I spent six years in Huntsville, Alabama, where space isn’t abstract, it’s built at NASA’s Marshall Space Flight Center.
Rockets line the skyline. The Saturn V isn’t just a museum piece, it’s a reminder of what happens when engineering meets ambition.

That’s where I learned how NASA gets people to space.
New Jersey’s Space Legacy
New Jersey may not be known for launch pads, but it has produced some of NASA’s most notable astronauts:
- Buzz Aldrin – Born in Glen Ridge, second person to walk on the Moon (Apollo 11)
- Scott Kelly – Born in Orange, spent nearly a year aboard the International Space Station
- Mark Kelly – Born in Orange, Space Shuttle commander and later U.S. Senator
- Wally Schirra – Born in Hackensack, one of NASA’s original Mercury 7 astronauts
- Kenneth Ham – Born in Plainfield, Space Shuttle pilot and commander
From the earliest days of spaceflight to today, New Jersey has quietly been part of NASA’s story.
What I didn’t realize until much later was how they get them back.
I didn’t just read about it.
I watched it happen.
At 8:07 PM New Jersey time, Artemis II returned to Earth, capsule descending, parachutes deployed, and finally, splashdown.
It’s a moment most people only see as the end of a mission.
But it’s also where everything has to go right.
With Artemis II, NASA has taken its first crewed step back toward the Moon. The launch happened in Florida. Mission Control is in Houston. The engineering traces back to Huntsville.
But the ending?
That’s where the story shifts.

At Joint Base McGuire-Dix-Lakehurst, crews train for something most people never think about, what happens after the capsule hits the ocean.
Recovery isn’t a formality. It’s a race against time.
Aircrews practice locating capsules in open water, deploying markers, coordinating rescue teams, and securing astronauts quickly and safely.
It’s not glamorous.
It’s not televised.
But it’s mission-critical.
This is exactly what crews at JBMDL train for, not in theory, but for moments like this.
Because once that capsule hits the water, the mission isn’t over.
It’s handed off.
Huntsville builds the rocket. Florida launches it. Houston guides it.
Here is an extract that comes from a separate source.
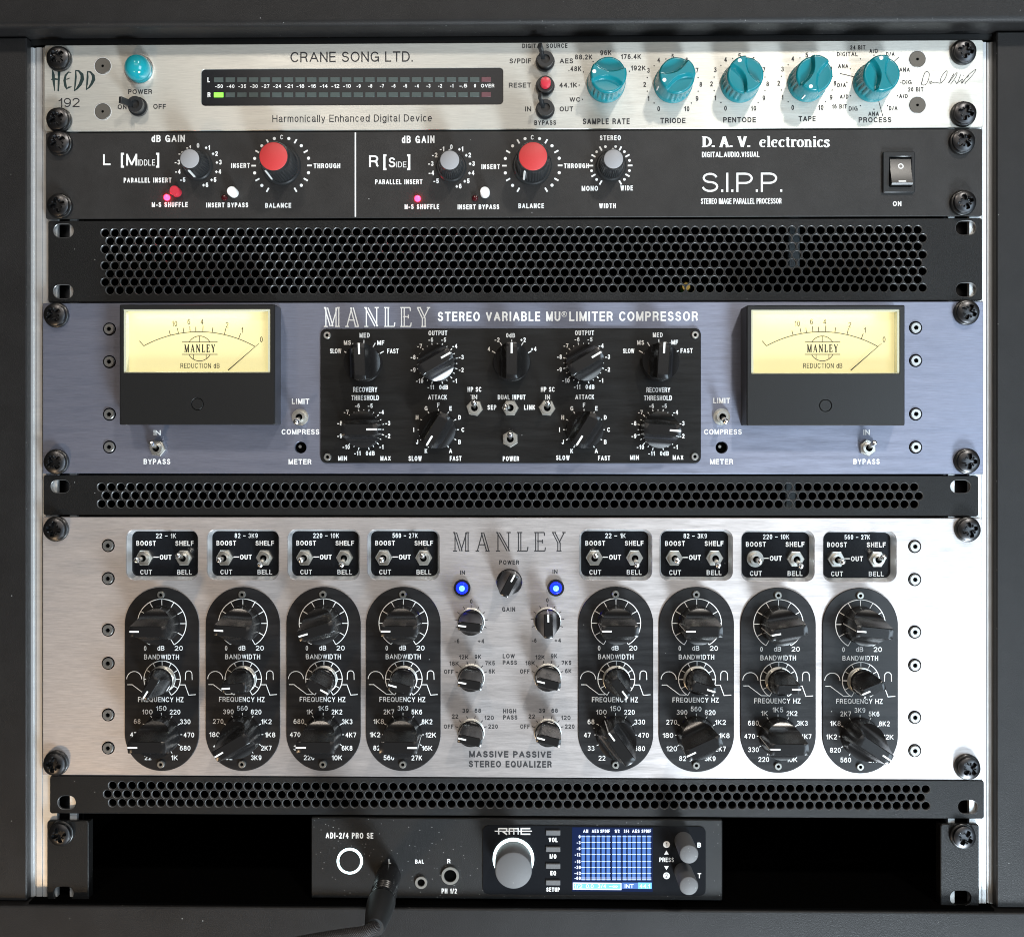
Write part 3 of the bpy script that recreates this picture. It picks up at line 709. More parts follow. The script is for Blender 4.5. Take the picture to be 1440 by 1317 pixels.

And places like South Jersey help close the loop.
Because no mission is complete until everyone makes it home.
Somewhere out there, recovery teams moved in, trained, coordinated, ready.
And while they may not all be from South Jersey, places like JBMDL are part of the system that prepares them for that exact moment.
We may not have rockets on the horizon in Burlington County.
But tonight proved something.
When Artemis II came back from the Moon, there was already a network in place, trained and ready.
Not to send astronauts into space, but to make sure they returned from it.